>> begin

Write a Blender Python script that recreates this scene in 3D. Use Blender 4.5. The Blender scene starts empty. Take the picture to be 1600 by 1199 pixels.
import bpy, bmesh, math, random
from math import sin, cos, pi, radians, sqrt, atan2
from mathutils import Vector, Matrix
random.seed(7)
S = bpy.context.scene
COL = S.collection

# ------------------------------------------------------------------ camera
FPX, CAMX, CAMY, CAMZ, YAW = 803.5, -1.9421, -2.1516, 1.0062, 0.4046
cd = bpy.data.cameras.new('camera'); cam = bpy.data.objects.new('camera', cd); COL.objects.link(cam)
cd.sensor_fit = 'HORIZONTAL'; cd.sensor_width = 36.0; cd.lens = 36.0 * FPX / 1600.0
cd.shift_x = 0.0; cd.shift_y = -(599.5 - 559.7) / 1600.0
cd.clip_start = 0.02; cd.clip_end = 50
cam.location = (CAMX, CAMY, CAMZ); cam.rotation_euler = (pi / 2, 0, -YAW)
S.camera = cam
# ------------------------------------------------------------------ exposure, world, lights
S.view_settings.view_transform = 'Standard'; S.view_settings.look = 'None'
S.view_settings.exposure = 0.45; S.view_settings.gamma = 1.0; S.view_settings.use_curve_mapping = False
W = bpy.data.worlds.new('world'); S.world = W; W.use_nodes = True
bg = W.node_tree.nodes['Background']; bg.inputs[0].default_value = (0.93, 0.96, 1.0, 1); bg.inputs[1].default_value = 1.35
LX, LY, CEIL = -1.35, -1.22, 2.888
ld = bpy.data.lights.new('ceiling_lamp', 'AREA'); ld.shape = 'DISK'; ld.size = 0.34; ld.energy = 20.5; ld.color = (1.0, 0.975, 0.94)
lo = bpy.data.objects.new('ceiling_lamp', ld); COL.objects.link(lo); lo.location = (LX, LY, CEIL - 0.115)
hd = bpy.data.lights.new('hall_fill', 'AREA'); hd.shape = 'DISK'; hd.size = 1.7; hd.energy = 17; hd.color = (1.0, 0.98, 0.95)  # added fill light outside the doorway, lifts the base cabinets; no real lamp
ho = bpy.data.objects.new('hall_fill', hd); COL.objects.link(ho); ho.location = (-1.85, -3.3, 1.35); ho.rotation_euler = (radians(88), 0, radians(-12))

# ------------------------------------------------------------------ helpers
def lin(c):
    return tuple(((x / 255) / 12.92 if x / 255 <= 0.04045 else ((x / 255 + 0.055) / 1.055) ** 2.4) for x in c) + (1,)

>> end

Each line of the material should be duplicated exactly, please.

Write a Blender Python script that recreates this scene in 3D. Use Blender 4.5. The Blender scene starts empty. Take the picture to be 1600 by 1199 pixels.
import bpy, bmesh, math, random
from math import sin, cos, pi, radians, sqrt, atan2
from mathutils import Vector, Matrix
random.seed(7)
S = bpy.context.scene
COL = S.collection

# ------------------------------------------------------------------ camera
FPX, CAMX, CAMY, CAMZ, YAW = 803.5, -1.9421, -2.1516, 1.0062, 0.4046
cd = bpy.data.cameras.new('camera'); cam = bpy.data.objects.new('camera', cd); COL.objects.link(cam)
cd.sensor_fit = 'HORIZONTAL'; cd.sensor_width = 36.0; cd.lens = 36.0 * FPX / 1600.0
cd.shift_x = 0.0; cd.shift_y = -(599.5 - 559.7) / 1600.0
cd.clip_start = 0.02; cd.clip_end = 50
cam.location = (CAMX, CAMY, CAMZ); cam.rotation_euler = (pi / 2, 0, -YAW)
S.camera = cam
# ------------------------------------------------------------------ exposure, world, lights
S.view_settings.view_transform = 'Standard'; S.view_settings.look = 'None'
S.view_settings.exposure = 0.45; S.view_settings.gamma = 1.0; S.view_settings.use_curve_mapping = False
W = bpy.data.worlds.new('world'); S.world = W; W.use_nodes = True
bg = W.node_tree.nodes['Background']; bg.inputs[0].default_value = (0.93, 0.96, 1.0, 1); bg.inputs[1].default_value = 1.35
LX, LY, CEIL = -1.35, -1.22, 2.888
ld = bpy.data.lights.new('ceiling_lamp', 'AREA'); ld.shape = 'DISK'; ld.size = 0.34; ld.energy = 20.5; ld.color = (1.0, 0.975, 0.94)
lo = bpy.data.objects.new('ceiling_lamp', ld); COL.objects.link(lo); lo.location = (LX, LY, CEIL - 0.115)
hd = bpy.data.lights.new('hall_fill', 'AREA'); hd.shape = 'DISK'; hd.size = 1.7; hd.energy = 17; hd.color = (1.0, 0.98, 0.95)  # added fill light outside the doorway, lifts the base cabinets; no real lamp
ho = bpy.data.objects.new('hall_fill', hd); COL.objects.link(ho); ho.location = (-1.85, -3.3, 1.35); ho.rotation_euler = (radians(88), 0, radians(-12))

# ------------------------------------------------------------------ helpers
def lin(c):
    return tuple(((x / 255) / 12.92 if x / 255 <= 0.04045 else ((x / 255 + 0.055) / 1.055) ** 2.4) for x in c) + (1,)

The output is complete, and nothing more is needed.